Aloe Avoidance Addictions

There's this aloe vera plant, quite a large one actually, just outside the door to my room. It sits on top of a bookshelf about eye level, and its branches grow all over the place like a slow-motion monster. One branch, an especially long branch, is growing horizontal. At eye level. Just outside my door. The first few times I left my room I nearly poked my eyes out. Now I'm used to it. Every time I leave my room I dodge my head to the left and escape unassailed. I no longer think or consider the branch. My head just sort of jerks left and then rights itself. I wonder now if this is how addictions form. We repeatedly do the same thing to the point that we no longer think while doing it. If the aloe vera plant is moved, I have a feeling my head will still snap left and then right. Isn't that like addiction? The original reason is gone, and yet we go through the motions as if it were still somehow propelling us.

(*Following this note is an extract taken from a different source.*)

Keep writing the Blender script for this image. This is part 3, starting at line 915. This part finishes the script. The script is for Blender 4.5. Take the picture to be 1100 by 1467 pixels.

So if the Aloe Plant is moved... and I still go through the motions of avoiding it... how do I form a new habit that doesn't involve the aloe branch? Just sheer willpower and always being aware of what I'm doing when I leave my room? How can I make sure I'm never preoccupied? Never too tired to care? Perhaps I need a new reason to keep my head still... something on the other side so I won't lean left. Something painful? A new aloe plant? Or perhaps something to look ahead towards, to keep my head focused -- a painting at the end of the hall? I like that idea better.

Now, for the aloe plants in my life, once I've moved them, with what do I fill their void? As MacDonald wrote, "Only good where evil was, is evil dead." What good can I place before me upon which to fix my eyes, so I won't lean left for reasons I no longer see?